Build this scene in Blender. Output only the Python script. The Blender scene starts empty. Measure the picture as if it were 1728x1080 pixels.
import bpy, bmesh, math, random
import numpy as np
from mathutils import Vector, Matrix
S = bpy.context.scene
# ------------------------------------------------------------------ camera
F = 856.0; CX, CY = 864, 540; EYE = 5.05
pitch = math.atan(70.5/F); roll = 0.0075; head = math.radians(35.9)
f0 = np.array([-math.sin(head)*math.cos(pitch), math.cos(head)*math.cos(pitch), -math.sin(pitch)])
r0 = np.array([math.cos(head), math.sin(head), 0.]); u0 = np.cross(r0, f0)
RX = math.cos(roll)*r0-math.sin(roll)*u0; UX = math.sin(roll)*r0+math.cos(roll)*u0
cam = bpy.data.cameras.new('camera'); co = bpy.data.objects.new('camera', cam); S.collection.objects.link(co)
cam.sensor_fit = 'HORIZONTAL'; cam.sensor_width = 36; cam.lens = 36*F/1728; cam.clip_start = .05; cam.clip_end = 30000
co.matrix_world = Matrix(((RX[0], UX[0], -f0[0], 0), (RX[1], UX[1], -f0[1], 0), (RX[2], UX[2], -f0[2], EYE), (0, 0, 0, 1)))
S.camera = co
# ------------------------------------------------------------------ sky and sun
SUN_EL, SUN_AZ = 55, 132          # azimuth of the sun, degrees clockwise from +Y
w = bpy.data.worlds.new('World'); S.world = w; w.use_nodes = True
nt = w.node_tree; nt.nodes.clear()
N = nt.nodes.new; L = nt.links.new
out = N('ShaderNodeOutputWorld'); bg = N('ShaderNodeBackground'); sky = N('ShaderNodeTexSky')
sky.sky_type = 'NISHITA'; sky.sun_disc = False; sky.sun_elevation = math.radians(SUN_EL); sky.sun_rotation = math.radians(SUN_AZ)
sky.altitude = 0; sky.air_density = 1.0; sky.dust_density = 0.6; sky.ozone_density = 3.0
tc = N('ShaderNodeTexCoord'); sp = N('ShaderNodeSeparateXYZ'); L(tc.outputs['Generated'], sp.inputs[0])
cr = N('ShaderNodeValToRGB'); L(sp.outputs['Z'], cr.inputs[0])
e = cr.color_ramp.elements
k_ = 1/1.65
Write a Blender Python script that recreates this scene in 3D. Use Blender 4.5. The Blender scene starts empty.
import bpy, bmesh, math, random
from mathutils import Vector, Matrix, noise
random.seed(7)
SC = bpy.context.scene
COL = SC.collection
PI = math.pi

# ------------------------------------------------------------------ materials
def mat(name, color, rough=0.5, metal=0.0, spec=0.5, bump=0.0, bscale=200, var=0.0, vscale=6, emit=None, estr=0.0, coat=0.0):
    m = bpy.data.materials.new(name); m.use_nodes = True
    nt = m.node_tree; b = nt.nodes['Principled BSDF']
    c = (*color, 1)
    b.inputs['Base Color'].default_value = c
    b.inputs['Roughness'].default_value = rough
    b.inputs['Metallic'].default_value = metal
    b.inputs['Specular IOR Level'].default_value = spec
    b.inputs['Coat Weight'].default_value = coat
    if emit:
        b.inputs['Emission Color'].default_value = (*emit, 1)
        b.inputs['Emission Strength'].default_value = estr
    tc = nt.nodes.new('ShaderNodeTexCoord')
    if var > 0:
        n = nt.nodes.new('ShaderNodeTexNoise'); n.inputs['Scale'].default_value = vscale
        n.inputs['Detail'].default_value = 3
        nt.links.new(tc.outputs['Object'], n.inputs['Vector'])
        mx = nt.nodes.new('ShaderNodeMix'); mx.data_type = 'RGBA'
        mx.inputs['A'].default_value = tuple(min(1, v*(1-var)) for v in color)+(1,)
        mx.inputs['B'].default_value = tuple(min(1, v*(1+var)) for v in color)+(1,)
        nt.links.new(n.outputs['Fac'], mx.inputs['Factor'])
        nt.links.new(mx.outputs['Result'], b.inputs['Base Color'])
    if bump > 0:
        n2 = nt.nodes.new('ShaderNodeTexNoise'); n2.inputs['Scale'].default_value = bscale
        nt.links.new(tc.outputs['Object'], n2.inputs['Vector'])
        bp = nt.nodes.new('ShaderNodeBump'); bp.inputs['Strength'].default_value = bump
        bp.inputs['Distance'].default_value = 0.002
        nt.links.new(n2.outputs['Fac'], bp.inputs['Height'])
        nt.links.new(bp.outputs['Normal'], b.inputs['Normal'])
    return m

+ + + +

Task brief. Show all lines in the entries above where the string "Blender" appears.

Solution to this exercise.
Build this scene in Blender. Output only the Python script. The Blender scene starts empty. Measure the picture as if it were 1728x1080 pixels.
Write a Blender Python script that recreates this scene in 3D. Use Blender 4.5. The Blender scene starts empty.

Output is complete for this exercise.